Bir önemli konu da, Erbil’de bazı ailelerin fertleri kendi içlerinde kimlik sorunları yaşamışlardır. Bu çelişkili durum zaman içinde, yukarıda anlatmaya çalıştığım ailelerin bazı şahsiyetleri, bugün Kürtlerin yanında hizmet etmek zorunda kalmışlardır. Dünde bugünde bakanlıklarda yer almışlardır. Umarım Türk olduklarını ön planda tutarlar.
Bu konunun detayına girmek istemem. Erbil’de tanıdığım dostlarım, 1990 yılından sonra verdikleri kimlik savaşlarını ve 1996 yılında uğradıkları silahlı saldırıları unutmamışlardır.
Erbil, dün olduğu gibi bugün de Türk şehridir. Tarih incelendiği zaman ve çarşı-pazara, halk arasına inildiğinde ispata gerek yoktur. Her Erbilli Türkçe konuşur, Türk bilincini taşır. Yıllar önce Kale’nin “Küçeleri” Türklere aitti, Kale içinde yabancı bir kimse olmazdı ve eski Erbil kadınları “sarı çizme” giyerlerdi.

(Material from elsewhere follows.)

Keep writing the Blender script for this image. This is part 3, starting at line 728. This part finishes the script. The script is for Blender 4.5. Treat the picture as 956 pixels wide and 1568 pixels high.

Birkaç gün önce Erbil’de Irak Türkmen Cephesi (ITC) Bürosu yeniden açıldı. Açılmasını, siyasi hüviyet ve yerel yönetimin Türklere yakınlık göstermesinin altında yatan ileriye dönük emeller ve siyasi çıkarlar yönünde olduğunu temkinle karşılamak gerekir. Buna rağmen, badirelerden geçen, deneyimler kazanan Türkmenler de elbette konuyu bilmekte ve ona göre tedbir alıp, açılan ITC Bürosunu çalışmalarını ona göre düzenlemeleri yararlı olacaktır. Tarih hiçbir zaman benliğine hizmet edenleri unutmaz, aksini yapanları da af etmez.
Yeniden açılan ITC Erbil Merkezi’nin hayırlı uğurlu olmasını diler, Yönetim Kuruluna başarı dileklerimle candan kutlarım.